Call for independent reviewing officers to be protected in disputes with councils

Independent reviewing officers (IROs) must be properly protected when they are in dispute with their local authority, the National Association of Independent Reviewing Officers (NAIRO) has demanded.

In a letter to Children’s Minister Tim Loughton earlier this month, NAIRO reported that some officers claimed to have experienced management constraints to genuinely independent practice, with legitimate challenges being suppressed.

The role of IROs is to scrutinise care plans for looked after children and make sure their wishes and feelings are heard. Where they consider it necessary, they must challenge the local authority and pursue that challenge to the courts.

NAIRO said the fact that IROs are also employed by local authorities could lead to tension. It said councils might not welcome challenges, even where they are legitimate, and take steps to discourage or suppress them.

In its letter to the minister, the Association accepted that in many areas of the country the reviewing system was working well and that IROs were being provided with management arrangements “that facilitate genuinely independent practice and allow proactive and assertive challenge”.

But it said a significant number of examples had been identified where this was not the case.

In addition to concerns about management constraints to independent practice, NAIRO said some officers felt intimidated and fearful to challenge.
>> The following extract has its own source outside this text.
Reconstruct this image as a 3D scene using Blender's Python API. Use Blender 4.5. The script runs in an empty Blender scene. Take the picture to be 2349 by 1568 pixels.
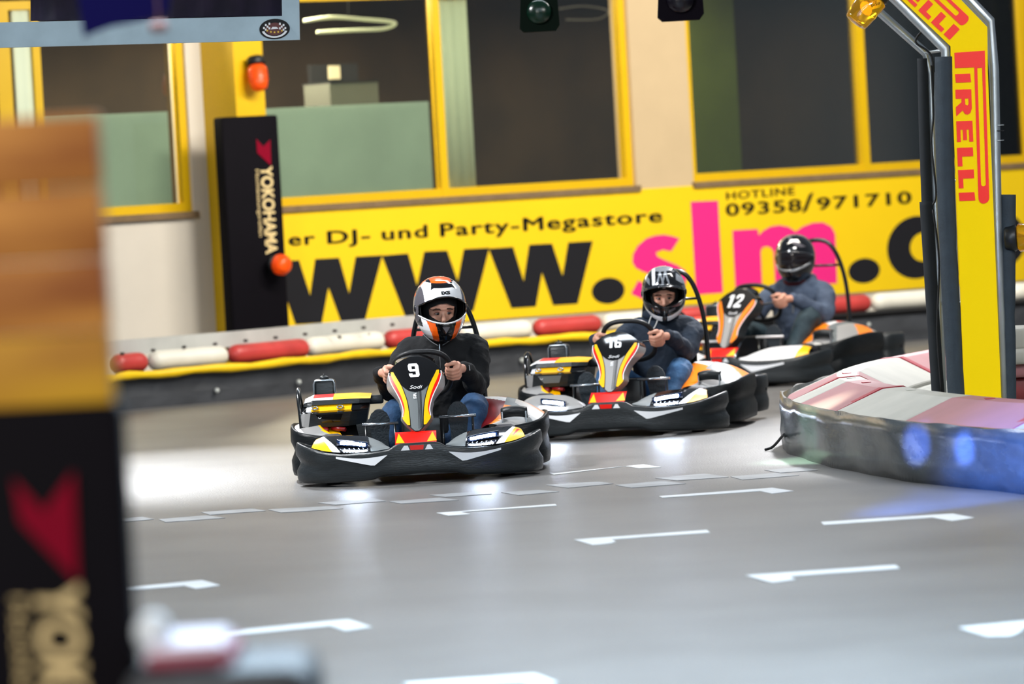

The Association also claimed that in some cases, IROs had lost their jobs.

The letter to Tim Loughton set out a number of cases the Association had identified in relation to individual local authorities. They included:

  • IROs being prevented from exercising an independent role due to a Head of Service….”who has on two occasions, threatened IROs with disciplinary action because they have raised (in their opinion) legitimate concerns regarding children’s cases”;
  • IROs being told that they can only make a challenge with the permission of a senior manager;
  • IROs being told that they must not refer a case to Cafcass without the permission of a senior manager;
  • An IRO manager having a disagreement with their Director of Children’s Services (DCS) in relation to an IRO report due to be presented to Ofsted. “This was because the DCS wanted to edit/suppress the report. The IRO manager refused to allow this to happen and subsequently had to take redundancy following an internal restructuring of the Department which deleted this IRO manager’s post”;
  • A freelance IRO had his contract terminated and his cases reallocated to other IROs “because in his view, he made legitimate but unwanted and inconvenient challenges”.

NAIRO called for IROs involved in disputes of this kind to have “at the very least” access to independent arbitration. The Association is looking to include such a provision in a management protocol agreed with the Association of Directors of Children’s Services.

The letter called on the Children’s Minister to support the introduction of independent arbitration and a binding management protocol.

The Association also urged Loughton to “indicate in the longer term, his intention to issue further regulations/statutory guidance which will offer the necessary protection to IROs” and to back closer scrutiny by Ofsted of management arrangements for IROs.

NAIRO added that if these measures proved insufficient, the minister should consider how to use his powers under s. 11 of the Children & Young Persons Act 2008 to establish independent management arrangements for the IRO service.

Maggie Duggins, NAIRO lead on management issues, said: “The genuine independence of the IRO is absolutely crucial for a young person in care. It is inevitable that their role will sometimes put them in conflict with local authorities. We hope the Government will demonstrate its commitment to looked after children by ensuring IROs are protected when they are in dispute with their local authority.”